Ils n’ont toujours pas ratifié les réformes du FMI auxquelles le
gouvernement américain a donné son accord en 2010. Je doute fort que cette
ratification arrive avant les élections américaines, à la fin 2016. Cela met
en rogne non seulement la Chine et la Russie, mais aussi l’Union européenne
et une grande partie de la communauté internationale.
Pendant la crise de 2008, qui a presque détruit le système monétaire
international, l’or a fait son retour dans le système. L’or est devenu la
seule garantie acceptée pour obtenir des liquidités. Il est remarquable qu’après
avoir été ignoré pour des décennies, l’or soit revenu dans le système
monétaire international via les règlements de la Banque des règlements
internationaux (ou BIS, pour Bank for International Settlements). Ces
transactions ont confirmé que l’or revenait dans le système. Elles ont révélé
le piteux état du système financier avant la crise et démontré comment l’or
avait été indirectement mobilisé pour supporter les banques commerciales. La
vieille utilité de l’or en cas d’urgence a refait surface, même si c’était
derrière les portes closes de la BIS à Bâle, en Suisse. Depuis la crise de
2008, la Chine et la Russie ont toutes deux accéléré leurs achats en
accumulant de l’or via tous les moyens possibles, comme on peut l’observer
dans le graphique ci-dessous.
Depuis 2010, nous sommes dans un monde où il n’y a pas de puissance
dominante, dans les guerres de devises et de l’or, et même dans une nouvelle
guerre froide. Le monde a désespérément besoin d’un nouvel ordre mondial et
d’un nouveau système monétaire international. Cela arrivera-t-il après un effondrement
majeur et, possiblement, une guerre, ou bien à travers des collaborations et
consensus pour éviter une guerre ? Pour moi, il est évident que, comme le dr.

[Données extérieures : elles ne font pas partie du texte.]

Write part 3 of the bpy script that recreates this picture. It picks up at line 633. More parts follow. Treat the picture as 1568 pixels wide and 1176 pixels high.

Mundell l’a dit en 1997 : « L’or fera partie de la structure du
système monétaire international au 21ème siècle, mais pas de la
manière dont il l’a été dans le passé. » Sous quelle forme ?
C’est difficile à dire pour le moment. Dans cet environnement antagoniste de
guerre froide et de guerre des devises et de l’or, il est difficile d'imaginer
qu'un système monétaire fiduciaire (DTS fiduciaires) puisse réussir.
Cela requiert de la confiance et un consensus au niveau international entre
les pays. Il y avait un environnement de détente, un désarmement et de la
collaboration entre 1990 (fin de la Guerre froide) et 2008 (début de la
nouvelle guerre froide et des guerres de devises et de l'or), mais ce n’est
plus le cas.
Vu l’environnement conflictuel dans lequel nous sommes, il semble de plus
en plus que l’or va s’imposer en tant que monnaie de facto. Jim
Rickards, dans Currencies
after the Crash, édité par Sara Eisen, écrit : « Lorsque
tout échoue, y compris éventuellement le nouveau plan DTS, l’or attend
toujours en coulisses, comme un conservateur de valeur stable et largement
accepté, et une monnaie universelle. Au final, une lutte totale entre l’or et
le DTS pour devenir la “monnaie” suprême pourrait être le prochain grand choc
qui s’additionnerait à la longue liste des chocs historiques du système
monétaire international. » Toute devise internationale de règlement
fiduciaire, comme les DTS, ne fera que retarder l’inévitable « grande
remise à zéro » vers une forme de standard or.